On August 1, 2014, H. Res. 711, a resolution expressing the sense of the House of Representatives that the United States Postal
Service should take all appropriate measures to ensure the continuation of door deliveries for all business and residential
customers, was introduced in the House. The resolution is in opposition to a provision in H.R. 2748, the Postal Reform Act of
2013, which would phase out door delivery of mail. The measure was referred to the House Oversight and Government Reform
Committee.
On September 10, 2014, the Postal Jobs Protection Act of 2014 (“H.R. 5445”), was introduced in the House. The measure
would impose a temporary moratorium on the closure or consolidation of any mail processing facility. The bill provides that
notwithstanding any other provision of law, no mail processing facility operating as of September 1, 2014 may be closed or
consolidated prior to December 31, 2015. The bill was referred to the House Oversight and Government Reform Committee.
Legislation and Nomination Expiration
All above-mentioned pending legislation and nominations will expire if required final Congressional action does not take place
before the 113th Congress adjourns.
Item 7A. Quantitative and Qualitative Disclosures About Market Risk
The market rate risks we encounter are primarily related to foreign currency exchange rate fluctuations, interest rates and
commodity prices. Historically we have not entered into derivatives for trading or speculative purposes, nor leveraged financial
instruments to manage market risks, or entered into commodity instruments to manage risk of changes in energy prices.
Foreign Exchange Risk
While we operate outside of the U.S. markets, we believe that the potential change in foreign exchange rates is not a material
risk to us as a large majority of our business transactions are denominated in U.S. dollars.

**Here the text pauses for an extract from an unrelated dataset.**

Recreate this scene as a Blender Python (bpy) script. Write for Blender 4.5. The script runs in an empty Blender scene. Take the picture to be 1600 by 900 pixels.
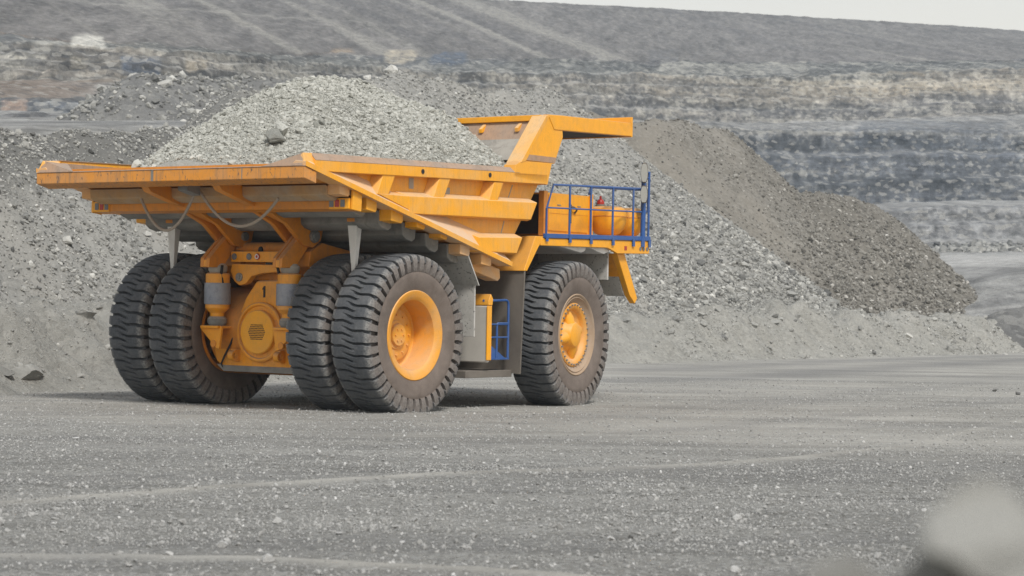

However, currency exchange rate
fluctuations may favorably or unfavorably impact our reported earnings.
We estimate that a 1% increase or decrease in foreign exchange rates would not have a material impact on our financial
statements due to the small percentage of our receipts and disbursements denominated in foreign currencies.
Interest Rate Risk
We are impacted by changes in interest rates in the normal course of our business operations as a result of our ongoing investing
and financing activities which include our revolving credit line facilities as well as our cash and cash equivalents. We assess our
interest rate risks on a regular basis. We estimate that a 1% increase in interest rates would have resulted in a $43 million
increase in interest expense.
We have interest rate risk associated with our workers’ compensation liability, see Item 8. Financial Statements and
Supplementary Data, Note 10- Workers’ Compensation, which is highly sensitive to changes in discount (interest) rates. An
increase of 1% in the interest rates would decrease the September 30, 2014 liability and 2014 expense by approximately $1.9
billion. A decrease of 1% would increase the September 30, 2014 liability and 2014 expense by approximately $2.3 billion.
We currently have no significant exposure to changing interest rates on our noncurrent debt as interest rates are fixed on such
debt. As disclosed in the accompanying notes to the financial statements, see Item 8. Financial Statements and Supplementary
Data, Note 11- Fair Value Measurements, the fair value of our noncurrent debt, exclusive of capital leases, was $5.6 billion for
the year ended September 30, 2014. The underlying fair value of our noncurrent debt was estimated using prices provided by
the FFB.
Commodity Prices Risk
We currently have market risk for changes in fuel and natural gas costs. As of September 30, 2014, we estimated that a 1%
increase in fuel and natural gas would have resulted in a $27 million increase in expense.